When $P(x+4)$ is divided by $P(x)$, the remainder is $3x+m$. When $P(x)$ is divided by $P(x+4)$, the remainder is $nx-6$. Compute $m-n$
Here I wrote down the equations as follows
$$P(x+4) = P(x)Q_1(x)+3x+m$$
$$P(x) = P(x+4)Q_2(x) + nx-6$$
However, these will not give me anything useful.

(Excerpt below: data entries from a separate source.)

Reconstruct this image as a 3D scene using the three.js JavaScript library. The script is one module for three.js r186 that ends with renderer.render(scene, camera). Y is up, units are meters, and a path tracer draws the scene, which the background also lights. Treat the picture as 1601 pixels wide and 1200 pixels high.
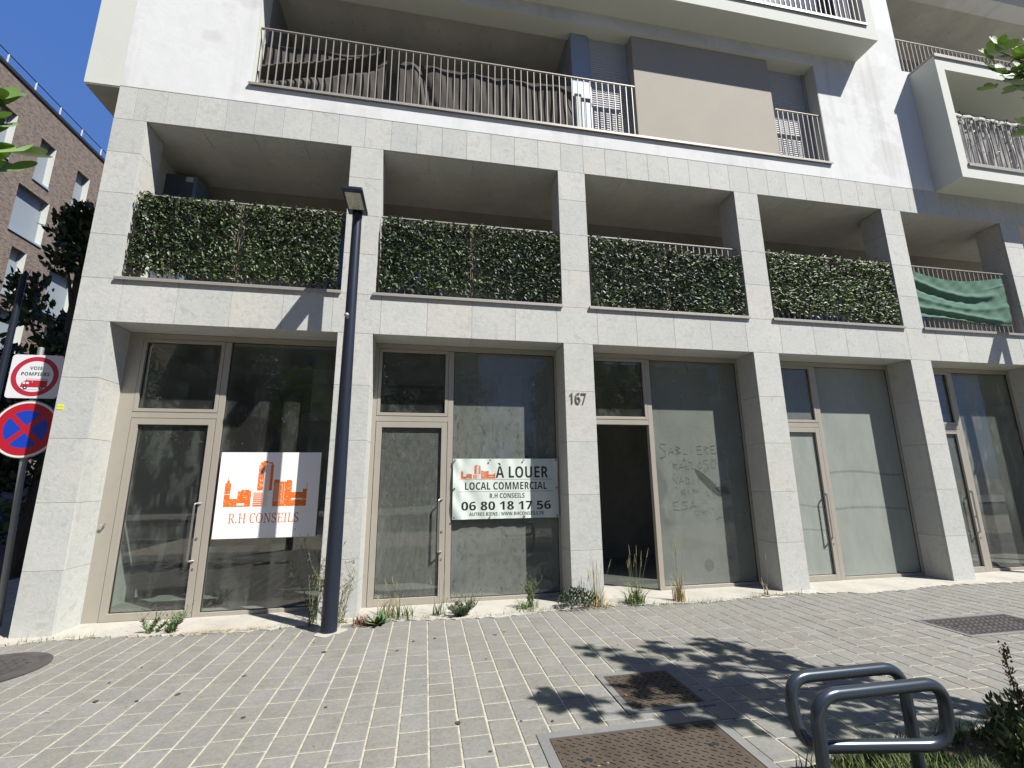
import * as THREE from 'three';
import { mergeGeometries, toCreasedNormals } from 'three/addons/utils/BufferGeometryUtils.js';
import { RoundedBoxGeometry } from 'three/addons/geometries/RoundedBoxGeometry.js';
import { FontLoader } from 'three/addons/loaders/FontLoader.js';
import { TextGeometry } from 'three/addons/geometries/TextGeometry.js';

// ------------------------------------------------------------------ camera, sky, sun, exposure
const scene = new THREE.Scene();
const camera = new THREE.PerspectiveCamera(80.55, 1024 / 768, 0.05, 900);
{
  const yaw = THREE.MathUtils.degToRad(10.6565), pit = THREE.MathUtils.degToRad(11.961), rol = THREE.MathUtils.degToRad(-0.513);
  const fw = new THREE.Vector3(Math.sin(yaw) * Math.cos(pit), Math.sin(pit), -Math.cos(yaw) * Math.cos(pit));
  const rt = new THREE.Vector3(Math.cos(yaw), 0, Math.sin(yaw));
  const up = new THREE.Vector3().crossVectors(rt, fw);
  camera.position.set(0, 1.7, 6.509);
  camera.up.copy(up.clone().multiplyScalar(Math.cos(rol)).addScaledVector(rt, -Math.sin(rol)));
  camera.lookAt(camera.position.clone().add(fw));
}
const renderer = new THREE.WebGLRenderer({ antialias: true });
renderer.setSize(1024, 768);
renderer.toneMapping = THREE.LinearToneMapping;
renderer.toneMappingExposure = 2.1;
renderer.shadowMap.enabled = true;
const SUN = new THREE.Vector3(1.12, 1.95, 1.0).normalize();
{
  const W = 128, H = 64, d = new Float32Array(W * H * 4);
  for (let j = 0; j < H; j++) for (let i = 0; i < W; i++) {
    const el = (j + 0.5) / H * Math.PI - Math.PI / 2, s = Math.max(0, Math.sin(el));
    const t = Math.pow(1 - s, 2.6), k = (j * W + i) * 4;
    const c = el < 0 ? [0.07, 0.072, 0.075] : [0.031 + 0.085 * t, 0.084 + 0.10 * t, 0.255 + 0.07 * t];
    d[k] = c[0]; d[k + 1] = c[1]; d[k + 2] = c[2]; d[k + 3] = 1;
  }
  const sky = new THREE.DataTexture(d, W, H, THREE.RGBAFormat, THREE.FloatType);
  sky.mapping = THREE.EquirectangularReflectionMapping; sky.magFilter = THREE.LinearFilter; sky.needsUpdate = true;
  scene.background = sky; scene.environment = sky;
  scene.backgroundIntensity = 1.0; scene.environmentIntensity = 1.0;
}
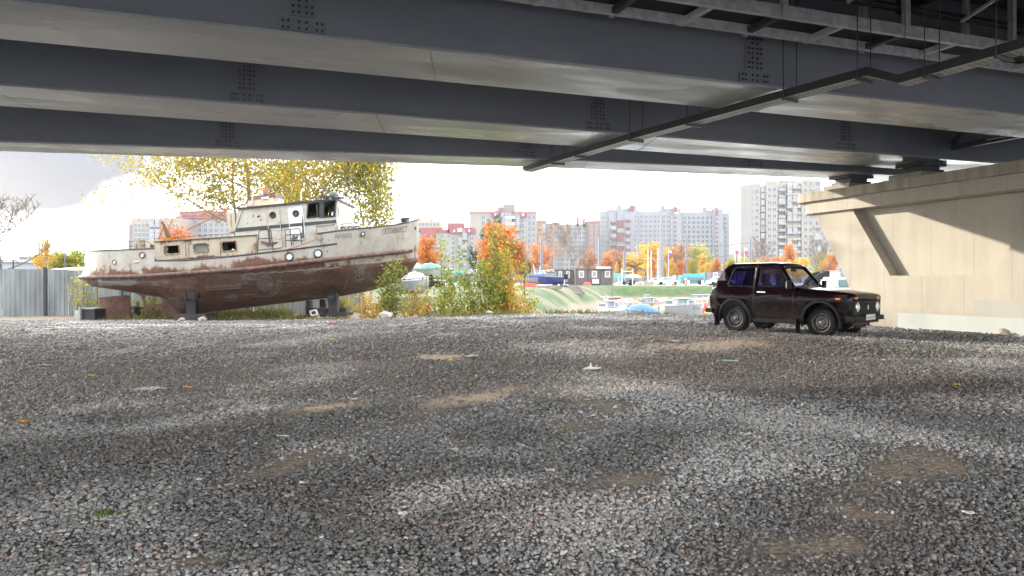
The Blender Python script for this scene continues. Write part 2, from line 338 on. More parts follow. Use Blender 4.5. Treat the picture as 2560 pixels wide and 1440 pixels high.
# ------------------------------------------------------------------ loose stones of the gravel
def stone_mesh(k):
    bm = bmesh.new(); bmesh.ops.create_icosphere(bm, subdivisions=1, radius=1); r_ = np.random.default_rng(k)
    s_ = r_.uniform([.8, .65, .5], [1.15, .9, .8])
    for v in bm.verts: v.co = Vector([v.co[i] * s_[i] * (1 + r_.uniform(-.2, .2)) for i in range(3)])
    me = bpy.data.meshes.new('stone'); bm.to_mesh(me); bm.free(); me.polygons.foreach_set('use_smooth', [True] * len(me.polygons)); me.set_sharp_from_angle(angle=R(38)); return me
def scatter(name, pts, rot, scl, tint, protos, mat, kind_label):
    me = bpy.data.meshes.new(name); me.from_pydata(pts.tolist(), [], [])
    for nm, ty, arr in (('rot', 'FLOAT_VECTOR', rot), ('scl', 'FLOAT_VECTOR', scl), ('tint', 'FLOAT_COLOR', tint)):
        a = me.attributes.new(nm, ty, 'POINT'); a.data.foreach_set('color' if ty == 'FLOAT_COLOR' else 'vector', arr.astype('f').ravel())
    o = link(name, me); g = bpy.data.node_groups.new(name, 'GeometryNodeTree')
    g.interface.new_socket('Geometry', in_out='INPUT', socket_type='NodeSocketGeometry'); g.interface.new_socket('Geometry', in_out='OUTPUT', socket_type='NodeSocketGeometry')
    gi = g.nodes.new('NodeGroupInput'); go = g.nodes.new('NodeGroupOutput'); jo = g.nodes.new('GeometryNodeGeometryToInstance')
    ip = g.nodes.new('GeometryNodeInstanceOnPoints'); ci = g.nodes.new('GeometryNodeCollectionInfo')
    col = bpy.data.collections.new(name + '_kinds')
    for p in protos:
        p.materials.clear(); p.materials.append(mat); q = bpy.data.objects.new('single_stone', p); col.objects.link(q)
    g.nodes.remove(jo); ci.inputs['Collection'].default_value = col; ci.inputs['Separate Children'].default_value = True; ci.inputs['Reset Children'].default_value = True
    g.links.new(gi.outputs[0], ip.inputs['Points']); g.links.new(ci.outputs[0], ip.inputs['Instance']); ip.inputs['Pick Instance'].default_value = True
    rd = g.nodes.new('FunctionNodeRandomValue'); rd.data_type = 'INT'; rd.inputs[4].default_value = 0; rd.inputs[5].default_value = len(protos) - 1; g.links.new(rd.outputs[2], ip.inputs['Instance Index'])
    for nm, sock in (('rot', 'Rotation'), ('scl', 'Scale')):
        na = g.nodes.new('GeometryNodeInputNamedAttribute'); na.data_type = 'FLOAT_VECTOR'; na.inputs[0].default_value = nm; g.links.new(na.outputs[0], ip.inputs[sock])
    g.links.new(ip.outputs[0], go.inputs[0]); md = o.modifiers.new('g', 'NODES'); md.node_group = g
    o['kind'] = 'stuff'; return o
sm = bpy.data.materials.new('loose_stone'); sm.use_nodes = True; t = sm.node_tree; b = t.nodes['Principled BSDF']
ta = N(t, 'ShaderNodeAttribute', attribute_name='tint', attribute_type='INSTANCER'); L(t, ta.outputs['Color'], b.inputs['Base Color']); b.inputs['Roughness'].default_value = .8; b.inputs['Specular IOR Level'].default_value = .3
PT = []; 
for y0, y1, dens, r0, r1 in ((3.2, 5, 2500, .008, .020), (5, 8, 1800, .0092, .0235), (8, 13, 850, .012, .029), (13, 20, 260, .019, .042), (20, 28.2, 80, .026, .055)):
    n = int((y1 - y0) * (y1 * 1.5 + 2) * dens); y = rng.uniform(y0, y1, n); x = rng.uniform(-.5, .5, n) * (y1 * 1.5 + 2)
    k = np.abs(x) < y * .73 + .6; x, y = x[k], y[k]; d, p, br = masks(x, y); d = d * (.65 + .8 * fbm(x, y, 3.5, 3, 81)).clip(0, 1)
    k = rng.random(len(x)) > d * .93; x, y, d, p, br = x[k], y[k], d[k], p[k], br[k]
    r = r0 + (r1 - r0) * rng.random(len(x)) ** 2.2
    PT.append(np.stack([x, y, r, d, p, br], -1))
# spill down the bank edge and heap by the pier foot
PT = np.concatenate(PT); x, y, r, d, p, br = PT.T
z = gh(x, y) + r * .12; n = len(x)
big = rng.random(n) < .004; r = np.where(big, r * 1.9, r)
g_ = rng.gamma(6, .0135, n) + .028; g_ = g_ * 1.5 * (1 + 1.45 * p) * (1 - .3 * br); white = rng.random(n) < .009; g_ = np.where(white, rng.uniform(.25, .42, n), np.clip(g_, .025, .42))
warm = rng.normal(0, 1, n)[:, None] * np.array([.05, .008, -.035]) + np.array([1.03, 1.0, .955]); red = rng.random(n) < .02
tint = np.concatenate([np.clip(g_[:, None] * warm * (1 + br[:, None] * np.array([.10, -.02, -.06])), .02, .8), np.ones((n, 1))], 1)
tint[red, :3] *= np.array([1.35, .95, .8])
scatter('loose_gravel', np.stack([x, y, z], -1), np.stack([rng.normal(0, .25, n), rng.normal(0, .25, n), rng.uniform(0, 6.28, n)], -1), np.stack([r, r, r], -1), tint, [stone_mesh(k) for k in range(6)], sm, None)
print('stones', n)
# ------------------------------------------------------------------ bridge (local axes: U along the girders, V across them)
A_BR = R(20.3); MBR = Matrix.Rotation(A_BR, 4, 'Z')
steel = pmat('blue_grey_steel', (.34, .37, .44), .42, var=.1, vs=.5, bump=.04, bs=2.0, spec=.5, stretch=(1, 1, 3))
soff = pmat('girder_paint_soffit_lit', (.54, .565, .59), .34, var=.16, vs=.7, bump=.05, bs=3.0, spec=.7, stretch=(.35, 1, 1))  # girder paint again, lightened: light on the undersides put into the colour
t_ = soff.node_tree; n_ = N(t_, 'ShaderNodeTexNoise', i_Scale=.9, i_Detail=5.0, i_Distortion=.8); q_ = N(t_, 'ShaderNodeMapping'); q_.inputs['Scale'].default_value = (.3, 1.3, 1); L(t_, N(t_, 'ShaderNodeTexCoord').outputs['Object'], q_.inputs[0]); L(t_, q_.outputs[0], n_.inputs[0]); r_ = N(t_, 'ShaderNodeMapRange', i_From_Min=.35, i_From_Max=.65, i_To_Min=.16, i_To_Max=.5); L(t_, n_.outputs[0], r_.inputs[0]); L(t_, r_.outputs[0], t_.nodes['Principled BSDF'].inputs['Roughness'])
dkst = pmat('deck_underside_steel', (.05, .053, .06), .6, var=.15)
br_ = thing('road_bridge', 'blue-grey steel girder road bridge overhead, carried by the concrete pier', 'bridge', (0, 0, 0), A_BR)
ZB, ZT = 4.85, 6.95
seamm = pmat('weld_seam_paint', (.34, .35, .37), .5, var=.2)
def girder(near, far, zb=ZB, bolts=(), label=None):
    """near/far: polylines (u, v) of the bottom flange edges"""
    nu = np.array(near); fu = np.array(far); us = np.unique(np.concatenate([nu[:, 0], fu[:, 0]]))
    nv = np.interp(us, nu[:, 0], nu[:, 1]); fv = np.interp(us, fu[:, 0], fu[:, 1]); m = MB(); tf = .05; lip = .045
    sec = lambda u, a, b_: [(u, a + lip, zb + tf), (u, b_ - lip, zb + tf), (u, b_ - lip, ZT), (u, a + lip, ZT)]
    m.loft([sec(u, a, b_) for u, a, b_ in zip(us, nv, fv)])
    g = m.build('girder', steel, br_, world=False)
    f = MB(); f.loft([[(u, a, zb), (u, b_, zb), (u, b_, zb + tf), (u, a, zb + tf)] for u, a, b_ in zip(us, nv, fv)]); f.build('bottom_flange', soff, g, world=False, bevel=.008)
    for u in (-13.4, -4.2, 2.6, 9.1, 15.3, 24.0):
        a_ = float(np.interp(u, us, nv)); b_ = float(np.interp(u + .9, us, fv)); MB().bar((u, a_ + .01, zb - .0012), (u + .5, b_ - .01, zb - .0012), .022, .006).build('weld_seam', seamm, g, world=False)
        MB().box(u - .006, u + .006, a_ + lip - .004, a_ + lip + .002, zb + tf, ZT).build('web_seam', seamm, g, world=False)
    return g, us, nv, fv
bolt = pmat('splice_bolt', (.06, .065, .08), .5)
splice_paint = pmat('splice_plate_paint', (.30, .325, .385), .45, var=.1)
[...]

Could you assist me with what I'm missing?
Regards
On
firstly, we write :
$m=P(x+4)-P(x)Q_1(x)-3x,$
$n=[P(x)-P(x+4)Q_2(x)+6]/x=(-3)[P(x)-P(x+4)Q_2(x)+6]/[m-P(x+4)+P(x)Q_1(x)]$
pick $n=\pm{3}$ by irreducible and improve above formula to :
$P(x)(Q_1(x)-1)+P(x+4)(Q_2(x)-1)=6-m,$$P(x)(Q_1(x)+1)-P(x+4)(Q_2(x)+1)=-6-m$
also note that:
$P(x)Q_1(x)-P(x)=P(x+4)-3x-m-P(x+4)Q_2(x)-nx+6,$$P(x)Q_1(x)+P(x)=P(x+4)-3x-m+P(x+4)Q_2(x)+nx-6$
then we can get:
$P(x+4)-3x-m-P(x+4)Q_2(x)-nx+6+P(x+4)(Q_2(x)-1)=6-m$
$P(x+4)-3x-m+P(x+4)Q_2(x)+nx-6-P(x+4)(Q_2(x)+1)=-6-m$
therefore, $m=\pm{6},n=\mp{3}$
Since $P(x+4)$ and $P(x)$ are of the same degree, the quotients $Q_{1,2}(x)$ must be constant. In fact, from the identical leading terms, we see that $Q_{1,2}(x)=1$. So $$3x+m=P(x)-P(x+4) $$ $$nx-6=P(x+4)-P(x) $$ and we conclude $m=6$ and $n=-3$.